WHAT YOU NEED TO DO — Quote every line from the top of the listing down to and including the line that contains "t = np.clip((x-a)/(b-a), 0, 1);".

COLLECTED DATA —
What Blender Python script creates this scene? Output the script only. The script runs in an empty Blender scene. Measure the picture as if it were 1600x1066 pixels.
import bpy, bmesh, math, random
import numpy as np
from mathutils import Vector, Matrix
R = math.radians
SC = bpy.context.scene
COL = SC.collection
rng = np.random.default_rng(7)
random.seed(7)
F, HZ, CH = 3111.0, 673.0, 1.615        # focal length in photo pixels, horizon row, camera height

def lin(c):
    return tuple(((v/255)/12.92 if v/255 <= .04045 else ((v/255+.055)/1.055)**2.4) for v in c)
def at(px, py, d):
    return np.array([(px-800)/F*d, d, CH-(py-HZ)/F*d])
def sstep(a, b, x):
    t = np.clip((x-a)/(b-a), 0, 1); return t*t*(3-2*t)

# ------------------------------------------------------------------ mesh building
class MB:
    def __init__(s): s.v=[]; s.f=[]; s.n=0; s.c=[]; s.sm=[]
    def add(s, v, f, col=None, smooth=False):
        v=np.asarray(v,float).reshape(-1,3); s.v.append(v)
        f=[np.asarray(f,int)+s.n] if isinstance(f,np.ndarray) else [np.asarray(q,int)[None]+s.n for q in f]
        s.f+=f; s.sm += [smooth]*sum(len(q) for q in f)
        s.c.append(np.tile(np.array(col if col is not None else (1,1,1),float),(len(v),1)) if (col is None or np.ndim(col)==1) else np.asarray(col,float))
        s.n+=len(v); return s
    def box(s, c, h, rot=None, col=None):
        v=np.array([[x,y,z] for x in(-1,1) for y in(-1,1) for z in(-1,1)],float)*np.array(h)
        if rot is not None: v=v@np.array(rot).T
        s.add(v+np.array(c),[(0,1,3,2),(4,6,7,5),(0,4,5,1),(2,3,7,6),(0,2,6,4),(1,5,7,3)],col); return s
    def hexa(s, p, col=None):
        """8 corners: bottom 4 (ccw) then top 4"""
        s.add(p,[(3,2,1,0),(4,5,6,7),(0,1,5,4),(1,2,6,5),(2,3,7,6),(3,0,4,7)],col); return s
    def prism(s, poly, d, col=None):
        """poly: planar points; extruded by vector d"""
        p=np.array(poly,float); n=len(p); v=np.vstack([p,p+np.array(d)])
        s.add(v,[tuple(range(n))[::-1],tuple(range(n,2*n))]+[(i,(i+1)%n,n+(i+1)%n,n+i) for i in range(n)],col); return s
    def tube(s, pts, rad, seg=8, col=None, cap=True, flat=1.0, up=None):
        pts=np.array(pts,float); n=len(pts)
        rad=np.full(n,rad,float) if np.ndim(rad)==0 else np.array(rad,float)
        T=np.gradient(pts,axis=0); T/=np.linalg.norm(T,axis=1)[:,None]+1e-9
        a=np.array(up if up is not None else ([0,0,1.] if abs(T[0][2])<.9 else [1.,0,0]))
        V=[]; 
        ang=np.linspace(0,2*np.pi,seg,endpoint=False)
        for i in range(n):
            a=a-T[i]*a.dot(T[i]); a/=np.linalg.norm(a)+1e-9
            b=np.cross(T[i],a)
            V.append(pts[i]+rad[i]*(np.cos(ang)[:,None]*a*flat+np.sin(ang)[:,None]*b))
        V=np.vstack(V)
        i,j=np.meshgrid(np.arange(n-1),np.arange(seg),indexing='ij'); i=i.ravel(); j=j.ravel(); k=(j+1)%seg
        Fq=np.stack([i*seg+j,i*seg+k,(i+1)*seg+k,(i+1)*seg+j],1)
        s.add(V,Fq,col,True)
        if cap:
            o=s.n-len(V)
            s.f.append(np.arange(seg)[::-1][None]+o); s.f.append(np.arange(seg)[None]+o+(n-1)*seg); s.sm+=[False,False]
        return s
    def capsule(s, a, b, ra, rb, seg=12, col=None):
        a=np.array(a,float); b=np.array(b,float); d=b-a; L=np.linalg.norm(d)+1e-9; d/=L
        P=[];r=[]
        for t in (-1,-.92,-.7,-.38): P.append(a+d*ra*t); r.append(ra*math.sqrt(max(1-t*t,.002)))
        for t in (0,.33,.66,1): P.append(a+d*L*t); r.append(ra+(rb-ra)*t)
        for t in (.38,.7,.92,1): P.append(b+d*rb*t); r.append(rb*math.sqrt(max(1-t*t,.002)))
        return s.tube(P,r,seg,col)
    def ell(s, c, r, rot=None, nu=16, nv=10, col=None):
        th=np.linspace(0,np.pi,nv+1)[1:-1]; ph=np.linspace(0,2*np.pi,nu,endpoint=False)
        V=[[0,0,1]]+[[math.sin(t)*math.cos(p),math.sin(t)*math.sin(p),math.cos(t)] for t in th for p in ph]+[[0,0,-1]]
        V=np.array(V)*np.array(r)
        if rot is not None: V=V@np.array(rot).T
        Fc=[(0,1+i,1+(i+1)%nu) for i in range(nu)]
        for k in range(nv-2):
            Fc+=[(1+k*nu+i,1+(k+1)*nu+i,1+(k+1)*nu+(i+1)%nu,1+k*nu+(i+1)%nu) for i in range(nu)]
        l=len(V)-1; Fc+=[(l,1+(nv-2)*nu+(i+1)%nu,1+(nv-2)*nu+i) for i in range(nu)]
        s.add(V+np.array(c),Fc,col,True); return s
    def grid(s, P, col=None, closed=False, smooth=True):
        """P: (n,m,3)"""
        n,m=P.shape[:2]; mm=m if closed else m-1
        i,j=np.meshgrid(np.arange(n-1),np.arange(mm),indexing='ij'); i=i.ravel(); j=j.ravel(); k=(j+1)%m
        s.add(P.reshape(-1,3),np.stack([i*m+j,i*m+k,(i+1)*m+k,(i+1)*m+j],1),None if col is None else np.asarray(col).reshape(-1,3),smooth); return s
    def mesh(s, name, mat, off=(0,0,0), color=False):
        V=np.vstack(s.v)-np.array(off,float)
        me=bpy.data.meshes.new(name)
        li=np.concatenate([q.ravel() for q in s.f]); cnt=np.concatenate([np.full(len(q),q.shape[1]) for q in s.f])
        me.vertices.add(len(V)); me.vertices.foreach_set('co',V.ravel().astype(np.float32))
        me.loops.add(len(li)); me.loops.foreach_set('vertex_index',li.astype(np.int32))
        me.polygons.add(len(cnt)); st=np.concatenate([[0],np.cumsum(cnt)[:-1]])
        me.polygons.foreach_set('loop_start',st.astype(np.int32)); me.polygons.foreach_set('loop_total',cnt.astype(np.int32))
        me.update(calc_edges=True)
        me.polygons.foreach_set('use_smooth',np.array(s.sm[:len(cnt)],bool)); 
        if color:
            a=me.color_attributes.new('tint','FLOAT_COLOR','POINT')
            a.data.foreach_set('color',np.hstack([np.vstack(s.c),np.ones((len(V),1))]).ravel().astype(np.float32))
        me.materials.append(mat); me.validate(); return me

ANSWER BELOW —
What Blender Python script creates this scene? Output the script only. The script runs in an empty Blender scene. Measure the picture as if it were 1600x1066 pixels.
import bpy, bmesh, math, random
import numpy as np
from mathutils import Vector, Matrix
R = math.radians
SC = bpy.context.scene
COL = SC.collection
rng = np.random.default_rng(7)
random.seed(7)
F, HZ, CH = 3111.0, 673.0, 1.615        # focal length in photo pixels, horizon row, camera height

def lin(c):
    return tuple(((v/255)/12.92 if v/255 <= .04045 else ((v/255+.055)/1.055)**2.4) for v in c)
def at(px, py, d):
    return np.array([(px-800)/F*d, d, CH-(py-HZ)/F*d])
def sstep(a, b, x):
    t = np.clip((x-a)/(b-a), 0, 1); return t*t*(3-2*t)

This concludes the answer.